Kevin B. Lee is a filmmaker, media artist, and researcher known for pioneering the desktop documentary form with Transformers: The Premake (2014). His video essays have screened at institutions and festivals including MoMA, Berlinale, and Rotterdam. He is Professor for the Future of Cinema and Audiovisual Arts at Università della Svizzera italiana in collaboration with the Locarno Film Festival, and co-leads the research project The Video Essay: Memories, Ecologies, Bodies.
Afterlives
Afterlives
Afterlives
A desktop documentary engaging the historical and digital traces of extremist propaganda, examining how images of violence circulate, mutate and persist.

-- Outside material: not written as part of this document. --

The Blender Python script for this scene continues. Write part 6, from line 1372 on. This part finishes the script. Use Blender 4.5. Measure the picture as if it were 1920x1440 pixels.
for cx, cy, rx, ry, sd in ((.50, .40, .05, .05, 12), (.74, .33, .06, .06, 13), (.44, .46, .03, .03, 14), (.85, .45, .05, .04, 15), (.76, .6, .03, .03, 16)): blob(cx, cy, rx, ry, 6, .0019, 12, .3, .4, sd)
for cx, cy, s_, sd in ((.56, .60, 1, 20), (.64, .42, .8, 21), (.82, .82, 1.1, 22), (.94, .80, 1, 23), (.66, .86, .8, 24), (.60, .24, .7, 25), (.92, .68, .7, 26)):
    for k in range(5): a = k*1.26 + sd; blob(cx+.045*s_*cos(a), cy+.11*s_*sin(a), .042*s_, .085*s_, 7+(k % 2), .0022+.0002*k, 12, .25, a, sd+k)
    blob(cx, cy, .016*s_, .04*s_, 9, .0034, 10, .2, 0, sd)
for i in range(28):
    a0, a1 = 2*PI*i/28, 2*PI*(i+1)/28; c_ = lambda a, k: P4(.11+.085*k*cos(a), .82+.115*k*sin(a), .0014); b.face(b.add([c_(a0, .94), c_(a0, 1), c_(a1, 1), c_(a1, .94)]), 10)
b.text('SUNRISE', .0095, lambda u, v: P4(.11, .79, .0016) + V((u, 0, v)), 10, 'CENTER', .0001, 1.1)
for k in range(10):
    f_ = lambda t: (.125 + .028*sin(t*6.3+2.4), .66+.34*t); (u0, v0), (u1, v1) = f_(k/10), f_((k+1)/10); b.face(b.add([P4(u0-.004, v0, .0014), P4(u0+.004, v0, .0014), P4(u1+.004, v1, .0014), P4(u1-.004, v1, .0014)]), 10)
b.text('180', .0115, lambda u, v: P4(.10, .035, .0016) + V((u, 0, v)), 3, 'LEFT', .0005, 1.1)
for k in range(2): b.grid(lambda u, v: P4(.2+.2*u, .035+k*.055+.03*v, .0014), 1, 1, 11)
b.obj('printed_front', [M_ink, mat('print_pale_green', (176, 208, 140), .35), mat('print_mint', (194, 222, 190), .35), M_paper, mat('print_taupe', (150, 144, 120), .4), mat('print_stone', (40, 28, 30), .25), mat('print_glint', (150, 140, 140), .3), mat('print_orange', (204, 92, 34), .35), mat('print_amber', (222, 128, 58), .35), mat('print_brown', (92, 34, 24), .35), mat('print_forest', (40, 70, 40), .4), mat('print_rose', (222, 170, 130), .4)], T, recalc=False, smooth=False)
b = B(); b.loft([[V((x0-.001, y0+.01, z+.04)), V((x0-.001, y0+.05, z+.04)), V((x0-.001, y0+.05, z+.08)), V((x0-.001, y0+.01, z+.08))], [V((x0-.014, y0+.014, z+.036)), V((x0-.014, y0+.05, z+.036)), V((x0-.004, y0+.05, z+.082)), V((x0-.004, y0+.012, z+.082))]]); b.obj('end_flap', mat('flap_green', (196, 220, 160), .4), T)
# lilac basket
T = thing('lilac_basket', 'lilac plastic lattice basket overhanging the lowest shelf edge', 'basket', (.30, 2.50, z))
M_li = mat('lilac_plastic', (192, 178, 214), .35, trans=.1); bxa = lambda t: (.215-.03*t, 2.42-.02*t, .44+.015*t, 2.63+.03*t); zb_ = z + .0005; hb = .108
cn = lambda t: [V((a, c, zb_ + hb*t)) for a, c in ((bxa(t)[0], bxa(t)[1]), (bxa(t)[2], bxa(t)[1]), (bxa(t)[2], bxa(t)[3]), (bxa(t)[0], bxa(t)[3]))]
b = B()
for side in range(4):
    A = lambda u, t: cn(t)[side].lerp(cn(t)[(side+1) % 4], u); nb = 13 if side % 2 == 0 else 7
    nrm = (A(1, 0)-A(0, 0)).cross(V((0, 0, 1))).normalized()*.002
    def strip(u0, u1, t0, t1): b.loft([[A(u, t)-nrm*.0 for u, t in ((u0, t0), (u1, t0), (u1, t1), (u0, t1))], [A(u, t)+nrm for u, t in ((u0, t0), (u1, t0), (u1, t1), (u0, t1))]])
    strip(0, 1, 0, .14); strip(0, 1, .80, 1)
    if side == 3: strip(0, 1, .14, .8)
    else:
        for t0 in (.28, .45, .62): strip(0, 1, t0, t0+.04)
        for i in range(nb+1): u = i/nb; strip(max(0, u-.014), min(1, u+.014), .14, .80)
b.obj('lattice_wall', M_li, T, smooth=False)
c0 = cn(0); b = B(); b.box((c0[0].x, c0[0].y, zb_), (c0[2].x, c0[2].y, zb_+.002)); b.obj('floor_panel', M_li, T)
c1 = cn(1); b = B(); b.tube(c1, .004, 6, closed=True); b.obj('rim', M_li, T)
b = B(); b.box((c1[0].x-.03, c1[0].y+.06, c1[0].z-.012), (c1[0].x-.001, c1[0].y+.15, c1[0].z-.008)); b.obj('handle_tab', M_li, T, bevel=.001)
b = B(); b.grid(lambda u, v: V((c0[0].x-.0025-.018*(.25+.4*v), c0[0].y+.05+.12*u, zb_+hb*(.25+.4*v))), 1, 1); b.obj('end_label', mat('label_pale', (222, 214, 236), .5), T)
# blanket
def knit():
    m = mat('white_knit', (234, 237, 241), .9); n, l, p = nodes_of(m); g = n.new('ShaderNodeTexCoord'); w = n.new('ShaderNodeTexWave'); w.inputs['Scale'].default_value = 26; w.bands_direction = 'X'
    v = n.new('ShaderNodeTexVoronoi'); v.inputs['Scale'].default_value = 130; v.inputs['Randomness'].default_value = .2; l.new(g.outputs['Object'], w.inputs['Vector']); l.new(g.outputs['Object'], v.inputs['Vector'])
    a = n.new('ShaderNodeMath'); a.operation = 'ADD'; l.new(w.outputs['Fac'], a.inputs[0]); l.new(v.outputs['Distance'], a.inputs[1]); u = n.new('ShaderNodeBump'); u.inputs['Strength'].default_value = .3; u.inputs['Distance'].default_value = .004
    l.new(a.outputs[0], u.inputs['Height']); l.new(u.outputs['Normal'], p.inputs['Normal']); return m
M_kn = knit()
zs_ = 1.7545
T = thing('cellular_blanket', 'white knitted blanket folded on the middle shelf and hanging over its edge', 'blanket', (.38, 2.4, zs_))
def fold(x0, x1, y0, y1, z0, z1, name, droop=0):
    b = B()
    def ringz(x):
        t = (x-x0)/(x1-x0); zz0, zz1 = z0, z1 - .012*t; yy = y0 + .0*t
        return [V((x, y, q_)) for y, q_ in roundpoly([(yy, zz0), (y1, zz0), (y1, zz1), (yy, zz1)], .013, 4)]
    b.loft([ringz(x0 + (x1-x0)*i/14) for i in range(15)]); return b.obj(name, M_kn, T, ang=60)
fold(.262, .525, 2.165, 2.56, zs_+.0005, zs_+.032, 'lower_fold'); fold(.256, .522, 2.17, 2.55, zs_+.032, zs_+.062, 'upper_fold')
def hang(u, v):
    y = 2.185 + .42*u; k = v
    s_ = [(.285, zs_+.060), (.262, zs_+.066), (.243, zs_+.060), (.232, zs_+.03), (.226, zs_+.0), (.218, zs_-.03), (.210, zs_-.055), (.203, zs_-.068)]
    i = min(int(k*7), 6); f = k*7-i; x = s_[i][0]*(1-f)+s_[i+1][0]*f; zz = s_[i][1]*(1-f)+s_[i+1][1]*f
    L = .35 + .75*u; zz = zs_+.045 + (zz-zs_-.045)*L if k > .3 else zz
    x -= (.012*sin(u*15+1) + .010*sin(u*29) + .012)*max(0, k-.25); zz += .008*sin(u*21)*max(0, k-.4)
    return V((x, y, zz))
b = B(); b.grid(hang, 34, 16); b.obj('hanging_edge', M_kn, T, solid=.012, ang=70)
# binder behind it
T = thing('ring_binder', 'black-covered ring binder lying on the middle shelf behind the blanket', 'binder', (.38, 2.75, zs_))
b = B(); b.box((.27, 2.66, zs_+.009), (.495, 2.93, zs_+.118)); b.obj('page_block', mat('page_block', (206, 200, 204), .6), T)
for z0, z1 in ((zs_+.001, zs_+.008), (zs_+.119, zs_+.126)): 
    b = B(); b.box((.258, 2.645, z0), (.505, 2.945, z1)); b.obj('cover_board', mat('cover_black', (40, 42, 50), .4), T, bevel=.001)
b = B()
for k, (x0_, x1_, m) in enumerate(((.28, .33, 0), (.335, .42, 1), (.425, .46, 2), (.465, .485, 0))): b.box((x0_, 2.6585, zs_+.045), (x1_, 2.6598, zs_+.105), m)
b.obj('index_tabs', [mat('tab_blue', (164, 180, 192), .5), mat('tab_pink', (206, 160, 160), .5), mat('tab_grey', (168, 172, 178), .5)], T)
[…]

Moving between online investigations and real-world encounters with artists and researchers, it invokes Medusa to explore the dangers and transformative potential of looking, questioning whether seeing can ever be innocent.

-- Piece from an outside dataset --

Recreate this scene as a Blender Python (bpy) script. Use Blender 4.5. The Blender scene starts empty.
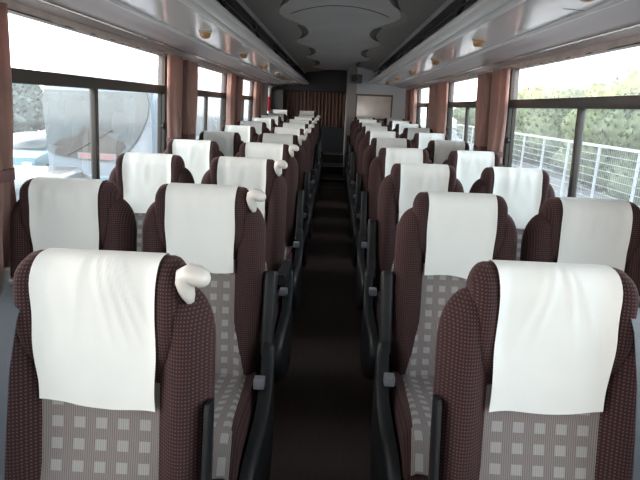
import bpy, bmesh, math, random
from mathutils import Vector, Matrix, noise
random.seed(7)
scene = bpy.context.scene
COL = scene.collection
PI = math.pi
SL = 0.0213                     # the floor of the coach rises towards the back
def floor_z(y): return SL * y
def WX(z): return 1.2 + 0.045 * (1.45 - z)      # side walls lean in towards the roof

# ------------------------------------------------------------------ materials
def new_mat(name):
    m = bpy.data.materials.new(name); m.use_nodes = True
    nt = m.node_tree
    return m, nt, nt.nodes['Principled BSDF'], nt.nodes['Material Output']
def simple(name, col, rough=0.6, metal=0.0, coat=0.0, spec=0.5, bump=0.0, bscale=60.0, vary=0.0, vscale=8.0, emit=0.0):
    m, nt, b, o = new_mat(name)
    b.inputs['Base Color'].default_value = (*col, 1); b.inputs['Roughness'].default_value = rough
    b.inputs['Metallic'].default_value = metal; b.inputs['Coat Weight'].default_value = coat
    b.inputs['Coat Roughness'].default_value = 0.06
    b.inputs['Specular IOR Level'].default_value = spec
    tc = nt.nodes.new('ShaderNodeTexCoord')
    if vary > 0:
        n = nt.nodes.new('ShaderNodeTexNoise'); n.inputs['Scale'].default_value = vscale; n.inputs['Detail'].default_value = 4
        nt.links.new(tc.outputs['Object'], n.inputs['Vector'])
        r = nt.nodes.new('ShaderNodeValToRGB')
        r.color_ramp.elements[0].position = .3; r.color_ramp.elements[1].position = .7
        r.color_ramp.elements[0].color = (*[c * (1 - vary) for c in col], 1)
        r.color_ramp.elements[1].color = (*[min(1, c * (1 + vary)) for c in col], 1)
        nt.links.new(n.outputs['Fac'], r.inputs['Fac']); nt.links.new(r.outputs['Color'], b.inputs['Base Color'])
    if bump > 0:
        n = nt.nodes.new('ShaderNodeTexNoise'); n.inputs['Scale'].default_value = bscale
        nt.links.new(tc.outputs['Object'], n.inputs['Vector'])
        bp = nt.nodes.new('ShaderNodeBump'); bp.inputs['Strength'].default_value = bump; bp.inputs['Distance'].default_value = .003
        nt.links.new(n.outputs['Fac'], bp.inputs['Height']); nt.links.new(bp.outputs['Normal'], b.inputs['Normal'])
    if emit > 0:
        b.inputs['Emission Color'].default_value = (*col, 1); b.inputs['Emission Strength'].default_value = emit
    return m
def grid_mask(nt, vec, pitch, half, off=(0, 0)):
    """1 inside small squares of a grid laid out in metres on the UV map"""
    s = nt.nodes.new('ShaderNodeVectorMath'); s.operation = 'MULTIPLY_ADD'
    s.inputs[1].default_value = (1 / pitch[0], 1 / pitch[1], 0); s.inputs[2].default_value = (off[0], off[1], 0)
    nt.links.new(vec, s.inputs[0])
    f = nt.nodes.new('ShaderNodeVectorMath'); f.operation = 'FRACTION'; nt.links.new(s.outputs[0], f.inputs[0])
    sx = nt.nodes.new('ShaderNodeSeparateXYZ'); nt.links.new(f.outputs[0], sx.inputs[0])
    outs = []
    for i, h in enumerate(half):
        a = nt.nodes.new('ShaderNodeMath'); a.operation = 'SUBTRACT'; nt.links.new(sx.outputs[i], a.inputs[0]); a.inputs[1].default_value = .5
        b = nt.nodes.new('ShaderNodeMath'); b.operation = 'ABSOLUTE'; nt.links.new(a.outputs[0], b.inputs[0])
        c = nt.nodes.new('ShaderNodeMath'); c.operation = 'LESS_THAN'; nt.links.new(b.outputs[0], c.inputs[0]); c.inputs[1].default_value = h
        outs.append(c)
    m = nt.nodes.new('ShaderNodeMath'); m.operation = 'MULTIPLY'
    nt.links.new(outs[0].outputs[0], m.inputs[0]); nt.links.new(outs[1].outputs[0], m.inputs[1])
    return m.outputs[0]
def mixc(nt, fac, a, b):
    x = nt.nodes.new('ShaderNodeMix'); x.data_type = 'RGBA'
    nt.links.new(fac, x.inputs['Factor'])
    for sock, v in ((x.inputs[6], a), (x.inputs[7], b)):
        if isinstance(v, tuple): sock.default_value = (*v, 1)
        else: nt.links.new(v, sock)
    return x.outputs[2]
def fabric_maroon():
    m, nt, b, o = new_mat('maroon_moquette')
    uv = nt.nodes.new('ShaderNodeUVMap').outputs[0]
    d = grid_mask(nt, uv, (.0076, .0076), (.22, .22))
    c = mixc(nt, d, (.030, .0155, .017), (.092, .052, .050))
    nt.links.new(c, b.inputs['Base Color'])
    b.inputs['Roughness'].default_value = .9; b.inputs['Specular IOR Level'].default_value = .15
    b.inputs['Sheen Weight'].default_value = .15; b.inputs['Sheen Roughness'].default_value = .5
    b.inputs['Sheen Tint'].default_value = (.5, .3, .28, 1)
    return m
def fabric_check():
    m, nt, b, o = new_mat('grey_check_moquette')
    uv = nt.nodes.new('ShaderNodeUVMap').outputs[0]
    sq = grid_mask(nt, uv, (.046, .046), (.25, .25), (.5, .1))
    st = grid_mask(nt, uv, (.0046, .0046), (.28, .5))
    base = mixc(nt, st, (.150, .130, .128), (.235, .210, .205))
    sqc = mixc(nt, st, (.26, .255, .25), (.34, .335, .325))
    c = mixc(nt, sq, base, sqc)
    nt.links.new(c, b.inputs['Base Color'])
    b.inputs['Roughness'].default_value = .92; b.inputs['Specular IOR Level'].default_value = .15
    return m
def glass_mat(name, tint, haze):
    m, nt, b, o = new_mat(name); nt.nodes.remove(b)
    t = nt.nodes.new('ShaderNodeBsdfTransparent'); t.inputs[0].default_value = (*tint, 1)
    g = nt.nodes.new('ShaderNodeBsdfGlossy'); g.inputs['Roughness'].default_value = .02
    lw = nt.nodes.new('ShaderNodeLayerWeight'); lw.inputs['Blend'].default_value = .5
    pw = nt.nodes.new('ShaderNodeMath'); pw.operation = 'POWER'; nt.links.new(lw.outputs['Facing'], pw.inputs[0]); pw.inputs[1].default_value = 5
    f = nt.nodes.new('ShaderNodeMath'); f.operation = 'MULTIPLY_ADD'; nt.links.new(pw.outputs[0], f.inputs[0]); f.inputs[1].default_value = .7; f.inputs[2].default_value = .05
    x = nt.nodes.new('ShaderNodeMixShader'); nt.links.new(f.outputs[0], x.inputs[0])
    nt.links.new(t.outputs[0], x.inputs[1]); nt.links.new(g.outputs[0], x.inputs[2])
    d = nt.nodes.new('ShaderNodeBsdfTranslucent'); d.inputs[0].default_value = (.85, .92, 1, 1)   # film of dust on the pane
    y = nt.nodes.new('ShaderNodeMixShader'); y.inputs[0].default_value = haze
    nt.links.new(x.outputs[0], y.inputs[1]); nt.links.new(d.outputs[0], y.inputs[2])
    nt.links.new(y.outputs[0], o.inputs['Surface'])
    return m
def floor_mat():
    m, nt, b, o = new_mat('brown_vinyl_floor')
    tc = nt.nodes.new('ShaderNodeTexCoord')
    mp = nt.nodes.new('ShaderNodeMapping'); mp.inputs['Scale'].default_value = (30, 3, 1); nt.links.new(tc.outputs['Object'], mp.inputs[0])
    n = nt.nodes.new('ShaderNodeTexNoise'); n.inputs['Scale'].default_value = 3; n.inputs['Detail'].default_value = 6
    nt.links.new(mp.outputs[0], n.inputs['Vector'])
    r = nt.nodes.new('ShaderNodeValToRGB')
    r.color_ramp.elements[0].color = (.022, .014, .012, 1); r.color_ramp.elements[1].color = (.048, .031, .025, 1)
    nt.links.new(n.outputs['Fac'], r.inputs['Fac']); nt.links.new(r.outputs['Color'], b.inputs['Base Color'])
    b.inputs['Roughness'].default_value = .55; b.inputs['Specular IOR Level'].default_value = .3
    return m
def leaf_mat(name, c1, c2):
    return simple(name, tuple((a + b) / 2 for a, b in zip(c1, c2)), .7, vary=.45, vscale=3.0)
M = dict(
    maroon=fabric_maroon(), check=fabric_check(),
    cover=simple('white_cover_cloth', (.71, .725, .71), .9, spec=.1, bump=.15, bscale=500),
    black=simple('black_plastic', (.011, .012, .014), .45, spec=.3),
    blackrim=simple('charcoal_plastic', (.03, .033, .037), .4),
    button=simple('grey_button', (.16, .17, .19), .35),
    grip=simple('cream_plastic', (.62, .60, .57), .35, coat=.2),
    steel=simple('dark_steel', (.05, .05, .055), .4, metal=.6),
    belt=simple('grey_webbing', (.055, .065, .08), .55, bump=.3, bscale=900),
    buckle=simple('black_buckle', (.012, .012, .014), .3),
    floor=floor_mat(),
    step=simple('step_edge_metal', (.30, .28, .26), .35, metal=.8),
    riser=simple('step_riser', (.012, .010, .010), .6),
    ceiling=simple('grey_ceiling_board', (.66, .65, .65), .55, bump=.1, bscale=200, vary=.06, vscale=3),
    ceilside=simple('dark_olive_ceiling_board', (.31, .305, .29), .55, bump=.1, bscale=200),
    painted_shade=simple('dark_curl_shade', (.085, .08, .074), .6),  # dark tone standing in for shade at the ceiling lobe tips
    wall=simple('grey_wall_trim', (.30, .27, .26), .6, bump=.1, bscale=250),
    dark=simple('dark_grey_panel', (.035, .036, .038), .55, vary=.1),
    darkblue=simple('slate_panel', (.022, .026, .032), .45),
    greycol=simple('grey_partition', (.36, .345, .33), .5),
    pale=simple('pale_blue_laminate', (.78, .84, .90), .4),
    frame=simple('bronze_frame', (.030, .025, .021), .35, metal=.2),
    lower=glass_mat('tinted_pane', (.55, .65, .685), .03), upper=glass_mat('clear_pane', (.97, .97, .96), .05),
    curtain=simple('maroon_curtain_cloth', (.33, .215, .19), .85, bump=.2, bscale=300, vary=.12, vscale=12, spec=.15),
    backcurtain=simple('brown_pleat_cloth', (.16, .10, .085), .85, bump=.2, bscale=300, spec=.15),
    greycurtain=simple('grey_curtain_cloth', (.28, .28, .30), .85, spec=.15),
    tie=simple('maroon_tie_band', (.10, .045, .045), .8),
    valance=simple('beige_valance', (.42, .36, .33), .85, vary=.1, vscale=15),
    rackpanel=simple('glossy_service_panel', (.90, .91, .92), .14, coat=.12, spec=.5),
    rib=simple('rack_rib_plastic', (.76, .76, .755), .35, coat=.1),
    mould=simple('mauve_moulding', (.50, .46, .47), .4),
    bright=simple('bright_trim', (.85, .84, .82), .18, metal=.9),
    groove=simple('dark_groove', (.03, .03, .035), .5),
    amber=simple('amber_lens', (.42, .22, .07), .35, coat=.5),
    lampring=simple('lamp_ring', (.50, .45, .38), .35),
    rail=simple('rack_rail_black', (.014, .014, .016), .4),
    red=simple('red_cloth', (.55, .025, .03), .7), white=simple('white_cloth', (.75, .75, .76), .7),
    picture=simple('cream_glossy_sheet', (.85, .77, .72), .12, coat=.8, vary=.12, vscale=5),
    picframe=simple('brown_frame', (.20, .13, .10), .4),
    boxgrey=simple('grey_box_plastic', (.17, .17, .17), .45),
    asphalt=simple('asphalt', (.28, .285, .29), .9, vary=.15, vscale=2),
    verge=simple('pale_concrete', (.22, .23, .24), .9, vary=.1, vscale=2),
    coachwhite=simple('white_coach_paint', (.15, .20, .25), .25, coat=.7),
    coachblue=simple('light_blue_coach_paint', (.12, .21, .29), .25, coat=.7),
    windscreen=simple('dark_windscreen', (.075, .10, .11), .10, coat=.3, vary=.4, vscale=.8),
    tyre=simple('tyre', (.015, .015, .015), .8), lamp=simple('headlamp', (.7, .75, .8), .1, coat=.8),
    cyan=simple('cyan_car_paint', (.08, .20, .24), .25, coat=.7), carwhite=simple('white_car_paint', (.20, .20, .21), .25, coat=.7),
    fence=simple('white_fence_paint', (.42, .45, .48), .5), wire=simple('pale_wire', (.30, .33, .35), .5),
    leafa=leaf_mat('pale_leaf', (.11, .145, .065), (.165, .20, .095)), leafb=leaf_mat('mid_leaf', (.085, .115, .06), (.125, .16, .085)),
    leafc=leaf_mat('hazy_leaf', (.085, .10, .095), (.12, .135, .125)),
    trunk=simple('bark', (.06, .045, .03), .9),
)
M['dash'] = simple('coach_dashboard', (.035, .035, .032), .6, vary=.4, vscale=3)
M['placard'] = simple('placard_board', (.20, .19, .20), .5)
M['plate_red'] = simple('placard_red', (.55, .08, .10), .5)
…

Kevin B. Lee: ‘These elements are connected by the idea of the afterlives of images: how past images of violence continue to live with us and how we engage with the legacies of violence. I hope the film prompts viewers to consider our responsibility as spectators — moving from passive unease to active, navigational engagement, considering and reconsidering an image across contexts.

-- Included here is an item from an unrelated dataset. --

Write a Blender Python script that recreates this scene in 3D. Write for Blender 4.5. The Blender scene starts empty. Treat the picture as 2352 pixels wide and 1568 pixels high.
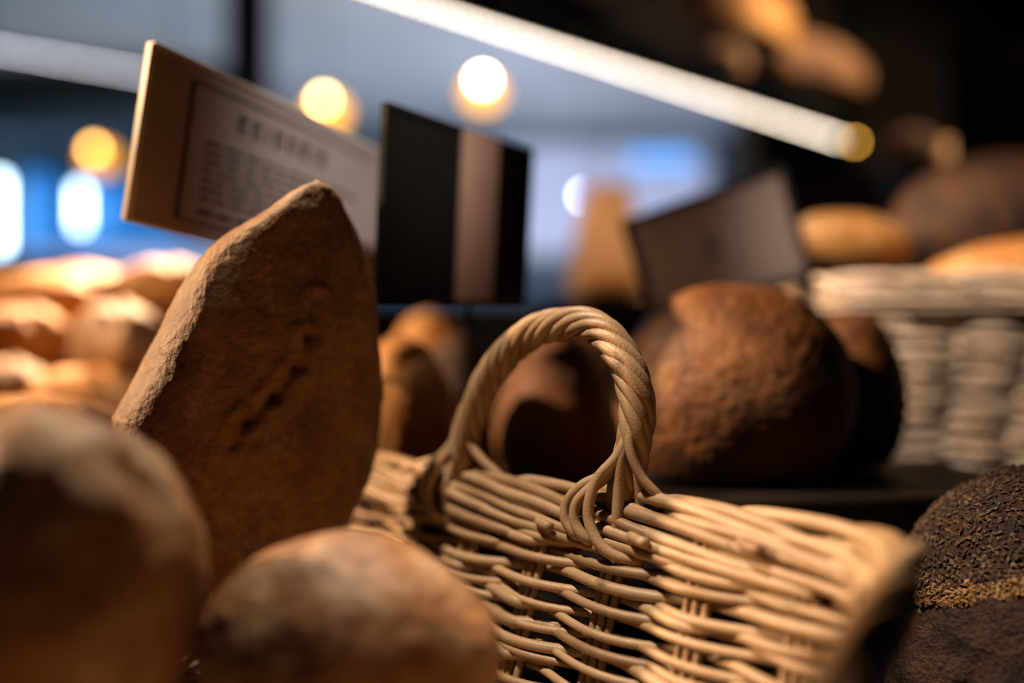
import bpy, bmesh, math, random
import numpy as np
from mathutils import Vector, Matrix, noise, Euler

# ------------------------------------------------------------------ camera, world, lights
SC = bpy.context.scene
COL = SC.collection
CAMZ = 1.25
cam_d = bpy.data.cameras.new('camera'); cam = bpy.data.objects.new('camera', cam_d); COL.objects.link(cam)
cam.location = (0, 0, CAMZ); cam.rotation_euler = (math.pi/2, 0, 0)
cam_d.lens = 35.0; cam_d.sensor_width = 36.0
cam_d.clip_start = 0.01; cam_d.clip_end = 60
cam_d.dof.use_dof = True; cam_d.dof.focus_distance = 0.452; cam_d.dof.aperture_fstop = 1.6
SC.camera = cam
SC.view_settings.view_transform = 'Standard'; SC.view_settings.look = 'None'
SC.view_settings.exposure = 0.0; SC.view_settings.gamma = 1.0
SC.view_settings.use_curve_mapping = False
SC.cycles.use_denoising = True
SC.cycles.max_bounces = 6; SC.cycles.diffuse_bounces = 1; SC.cycles.glossy_bounces = 3
SC.cycles.transparent_max_bounces = 8; SC.cycles.sample_clamp_indirect = 4.0
SC.cycles.caustics_reflective = False; SC.cycles.caustics_refractive = False

W = bpy.data.worlds.new('world'); SC.world = W; W.use_nodes = True
W.node_tree.nodes['Background'].inputs[0].default_value = (0.30, 0.42, 0.60, 1)
W.node_tree.nodes['Background'].inputs[1].default_value = 0.012

FX = 35.0/36.0*2352
def at(px, py, Y):
    """world point seen at photo pixel (px, py) at the distance Y in front of the lens"""
    return Vector(((px-1176)/FX*Y, Y, CAMZ-(py-784)/FX*Y))

def light(name, kind, loc, target, energy, color, **kw):
    d = bpy.data.lights.new(name, kind); o = bpy.data.objects.new(name, d); COL.objects.link(o)
    o.location = loc
    v = Vector(target)-Vector(loc)
    o.rotation_euler = v.to_track_quat('-Z', 'Y').to_euler()
    d.energy = energy; d.color = color
    for k, x in kw.items(): setattr(d, k, x)
    return o
WARM = (1.0, 0.70, 0.42)
light('key_spotlight', 'SPOT', (-0.38, 0.33, 2.24), (0.070, 0.450, 1.16), 88, (1.0, 0.79, 0.59), spot_size=math.radians(18), spot_blend=0.45, shadow_soft_size=0.018)
light('loaf_fill', 'SPOT', (-1.05, 0.42, 2.10), (0.11, 0.60, 1.235), 280, (1.0, 0.66, 0.36), spot_size=math.radians(9.5), spot_blend=0.5, shadow_soft_size=0.02)  # extra unseen spot added to brighten the big round loaf
light('side_spotlight', 'SPOT', (-1.30, 0.66, 1.80), (-0.08, 0.60, 1.22), 185, (1.0, 0.64, 0.36), spot_size=math.radians(40), spot_blend=0.5, shadow_soft_size=0.02)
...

At the same time, that engagement is not without risk and may lead to recurring confrontations with the implications of one’s own curiosity. This is especially important when one’s gaze forms the basis for retransmitting one’s way of seeing. That’s one of the core tensions in Afterlives: is it possible to engage with violence without being complicit in its spread? And if there is an implicit violence in looking, how does one acknowledge and engage with that potential?’